Written methods of calculation are used when children are confident in using mental methods for calculations involving 2-digit numbers and are developed from those mental methods. There is no requirement for any particular written method and children are encouraged to choose an efficient method which they understand appropriate for the calculation.

For example 246 + 325 might be worked out through a written method as 500 + 60 + 11 = 571 or as a conventional vertical sum using a carrying figure.

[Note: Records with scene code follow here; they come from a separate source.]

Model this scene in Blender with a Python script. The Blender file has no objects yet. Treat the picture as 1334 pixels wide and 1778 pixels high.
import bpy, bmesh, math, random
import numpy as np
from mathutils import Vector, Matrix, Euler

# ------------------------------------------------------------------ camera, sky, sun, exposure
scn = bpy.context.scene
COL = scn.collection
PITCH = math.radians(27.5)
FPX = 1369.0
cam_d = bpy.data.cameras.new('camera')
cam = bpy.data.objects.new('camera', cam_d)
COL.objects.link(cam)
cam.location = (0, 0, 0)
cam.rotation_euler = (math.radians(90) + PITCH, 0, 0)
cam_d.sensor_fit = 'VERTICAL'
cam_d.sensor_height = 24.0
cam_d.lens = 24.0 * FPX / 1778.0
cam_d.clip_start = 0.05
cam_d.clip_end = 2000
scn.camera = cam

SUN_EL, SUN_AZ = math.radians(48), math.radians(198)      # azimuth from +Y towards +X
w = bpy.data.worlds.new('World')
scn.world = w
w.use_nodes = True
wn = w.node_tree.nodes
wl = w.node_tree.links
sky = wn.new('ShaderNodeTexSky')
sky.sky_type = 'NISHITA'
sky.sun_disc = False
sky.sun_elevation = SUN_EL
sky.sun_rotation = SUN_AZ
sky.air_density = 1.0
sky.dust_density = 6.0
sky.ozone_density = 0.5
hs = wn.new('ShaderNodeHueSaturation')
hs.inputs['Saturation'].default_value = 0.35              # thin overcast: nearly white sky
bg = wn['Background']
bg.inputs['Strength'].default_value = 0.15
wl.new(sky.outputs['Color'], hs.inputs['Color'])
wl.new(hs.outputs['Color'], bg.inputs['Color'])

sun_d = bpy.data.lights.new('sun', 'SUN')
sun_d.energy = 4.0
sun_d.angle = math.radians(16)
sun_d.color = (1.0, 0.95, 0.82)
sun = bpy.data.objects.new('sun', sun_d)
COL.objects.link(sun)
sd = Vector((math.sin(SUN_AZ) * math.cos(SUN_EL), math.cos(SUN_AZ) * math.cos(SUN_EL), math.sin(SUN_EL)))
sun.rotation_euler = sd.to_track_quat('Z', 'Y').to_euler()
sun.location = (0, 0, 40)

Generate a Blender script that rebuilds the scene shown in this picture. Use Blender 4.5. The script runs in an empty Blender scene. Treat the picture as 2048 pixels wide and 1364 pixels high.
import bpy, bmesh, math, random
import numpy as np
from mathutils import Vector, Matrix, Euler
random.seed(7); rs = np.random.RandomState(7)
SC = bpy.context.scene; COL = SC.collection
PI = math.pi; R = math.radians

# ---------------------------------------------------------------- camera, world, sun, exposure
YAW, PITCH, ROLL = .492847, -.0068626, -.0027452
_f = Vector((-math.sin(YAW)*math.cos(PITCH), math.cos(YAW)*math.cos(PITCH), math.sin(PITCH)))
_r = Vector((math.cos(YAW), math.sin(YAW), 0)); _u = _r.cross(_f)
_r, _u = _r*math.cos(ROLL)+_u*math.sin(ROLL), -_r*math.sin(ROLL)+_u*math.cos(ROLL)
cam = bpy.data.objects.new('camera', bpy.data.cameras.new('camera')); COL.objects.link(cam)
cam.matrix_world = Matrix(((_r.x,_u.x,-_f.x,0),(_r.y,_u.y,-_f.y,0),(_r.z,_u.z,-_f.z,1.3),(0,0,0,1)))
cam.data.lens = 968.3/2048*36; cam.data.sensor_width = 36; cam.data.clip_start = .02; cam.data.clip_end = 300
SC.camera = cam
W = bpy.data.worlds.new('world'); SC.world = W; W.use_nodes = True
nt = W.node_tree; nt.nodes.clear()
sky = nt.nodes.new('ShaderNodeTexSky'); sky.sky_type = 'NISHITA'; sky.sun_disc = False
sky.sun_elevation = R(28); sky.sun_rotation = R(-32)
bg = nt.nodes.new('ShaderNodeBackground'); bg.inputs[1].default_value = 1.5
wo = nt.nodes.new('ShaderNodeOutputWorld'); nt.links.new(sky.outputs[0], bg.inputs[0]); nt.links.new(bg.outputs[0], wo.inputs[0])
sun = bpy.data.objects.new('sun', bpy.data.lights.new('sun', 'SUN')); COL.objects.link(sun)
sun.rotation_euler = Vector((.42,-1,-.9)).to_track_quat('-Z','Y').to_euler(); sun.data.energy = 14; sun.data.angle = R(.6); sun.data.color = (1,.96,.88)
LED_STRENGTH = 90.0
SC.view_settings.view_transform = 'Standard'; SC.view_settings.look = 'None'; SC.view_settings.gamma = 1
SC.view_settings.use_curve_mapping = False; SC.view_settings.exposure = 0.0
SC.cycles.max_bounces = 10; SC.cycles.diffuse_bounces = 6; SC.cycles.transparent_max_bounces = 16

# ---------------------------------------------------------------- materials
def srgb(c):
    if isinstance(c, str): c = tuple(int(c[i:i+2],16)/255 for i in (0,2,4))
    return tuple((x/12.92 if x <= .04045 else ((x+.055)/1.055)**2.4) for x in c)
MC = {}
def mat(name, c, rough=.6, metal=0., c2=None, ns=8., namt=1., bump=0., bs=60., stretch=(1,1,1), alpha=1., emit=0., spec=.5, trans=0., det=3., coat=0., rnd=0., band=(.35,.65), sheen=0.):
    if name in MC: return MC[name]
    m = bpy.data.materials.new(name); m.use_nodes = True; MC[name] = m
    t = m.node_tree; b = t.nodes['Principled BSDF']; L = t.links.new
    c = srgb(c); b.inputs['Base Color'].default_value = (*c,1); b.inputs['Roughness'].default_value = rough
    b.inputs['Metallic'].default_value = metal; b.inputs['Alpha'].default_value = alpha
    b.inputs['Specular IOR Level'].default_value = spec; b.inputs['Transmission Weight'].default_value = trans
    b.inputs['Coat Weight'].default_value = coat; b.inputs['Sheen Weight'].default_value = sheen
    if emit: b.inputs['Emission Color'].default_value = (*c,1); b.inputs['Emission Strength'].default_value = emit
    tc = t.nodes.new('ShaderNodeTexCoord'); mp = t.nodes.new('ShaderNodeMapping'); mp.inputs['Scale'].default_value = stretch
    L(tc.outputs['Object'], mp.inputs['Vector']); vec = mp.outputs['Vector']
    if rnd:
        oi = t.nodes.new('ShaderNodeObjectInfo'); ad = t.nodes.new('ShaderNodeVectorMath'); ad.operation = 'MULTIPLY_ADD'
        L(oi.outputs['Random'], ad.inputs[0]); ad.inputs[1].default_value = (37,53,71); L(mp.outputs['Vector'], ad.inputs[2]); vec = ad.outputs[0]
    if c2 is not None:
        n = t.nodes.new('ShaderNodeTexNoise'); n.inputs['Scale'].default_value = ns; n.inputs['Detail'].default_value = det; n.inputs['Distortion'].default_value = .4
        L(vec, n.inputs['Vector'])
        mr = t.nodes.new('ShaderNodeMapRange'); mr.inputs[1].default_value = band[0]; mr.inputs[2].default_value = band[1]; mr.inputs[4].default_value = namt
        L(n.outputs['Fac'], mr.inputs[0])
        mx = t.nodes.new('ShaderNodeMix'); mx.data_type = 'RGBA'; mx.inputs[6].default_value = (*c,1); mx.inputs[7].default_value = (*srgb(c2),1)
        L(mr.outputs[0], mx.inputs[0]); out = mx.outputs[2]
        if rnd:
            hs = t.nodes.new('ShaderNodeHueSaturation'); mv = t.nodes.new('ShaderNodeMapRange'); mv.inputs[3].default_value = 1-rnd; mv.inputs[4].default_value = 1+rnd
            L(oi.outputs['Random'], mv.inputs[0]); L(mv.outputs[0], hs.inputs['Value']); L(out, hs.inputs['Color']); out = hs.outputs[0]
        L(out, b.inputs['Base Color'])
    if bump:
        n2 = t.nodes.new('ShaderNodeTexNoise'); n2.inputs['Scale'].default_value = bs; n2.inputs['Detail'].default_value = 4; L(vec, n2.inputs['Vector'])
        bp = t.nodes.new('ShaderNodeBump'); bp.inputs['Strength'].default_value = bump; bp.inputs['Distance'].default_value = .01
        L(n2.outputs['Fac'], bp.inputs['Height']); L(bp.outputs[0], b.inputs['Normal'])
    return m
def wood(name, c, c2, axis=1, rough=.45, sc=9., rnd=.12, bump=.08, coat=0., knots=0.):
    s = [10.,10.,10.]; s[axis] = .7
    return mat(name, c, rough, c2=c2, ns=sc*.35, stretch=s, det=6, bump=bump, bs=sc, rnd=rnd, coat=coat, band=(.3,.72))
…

Similarly 348 x 23 could be done using conventional long multiplication or by using the grid method. described in 'The new methods' in the parents' section of mad4maths.

 

Maths Content- The National Curriculum


The areas of maths which have to be taught in the National Curriculum are:

Using and Applying mathematics
  1. Using maths as a tool for solving everyday problems, for making things and for investigating mathematical ideas;

  2. Using mathematical vocabulary to communicate and interpret information;

  3. Applying all aspects of mathematical knowledge in problem solving activities;

  4. Developing the skills needed for mathematical reasoning, i.e. predicting, testing, generalising, concluding and justifying findings.

Number
  1. Understanding numbers, including negative numbers and decimals, in terms of counting, reading, writing, ordering and understanding place value;

  2. Using addition, subtraction, multiplication and division in solving realistic problems;

  3. Learning addition and subtraction facts within 20 (e.g. 8 + 7, 18 - 12) and multiplication and division facts to 10 x 10;

  4. Interpreting a calculator;

  5. Developing skills in mental calculation;

  6. Using written methods of calculation;

  7. Understanding and using fractions, decimals, percentages and ratio;

  8. Using estimation and approximation in numbers, calculations and a range of measurements;

  9. Using metric units of measurement for length, capacity and weight, reading time on analogue and digital clocks, using standard units of time, understanding Imperial units still in use, solving problems involving measures.

Algebra
  1. Exploring and using number patterns;

  2. Using symbols, simple formulae and equations;

  3. Understanding and using co-ordinate representation.


Shape and Space
  1. Knowing the names and properties of 2-D and 3-D shapes, including angle and symmetry, and using knowledge to build, draw and describe them.

  2. Understanding and describing position and direction using common words e.g. forwards, backwards, left, right, clockwise and anticlockwise, using compass bearings and co-ordinates;

  3. Understanding types of movement and giving instructions for movement, including using angle as a measurement of turn;

  4. Measuring shapes, including lengths of sides, perimeters, areas, volumes and angles

Handling Data
  1. Sorting and classifying objects;

  2. Collecting, recording and processing information, including the use of data collection sheets, tables, lists, tally charts, frequency tables and a computer database;

  3. Representing and interpreting data including the use of diagrams, frequency tables, bar charts, pictograms and line graphs;

  4. Understanding and using averages, including mean, median and mode;

  5. Understanding and using appropriate words to identify and describe likelihood;

  6. Discussing the probability of events, including those with equally likely outcomes, (e.g. the probability of rolling a six using a dice).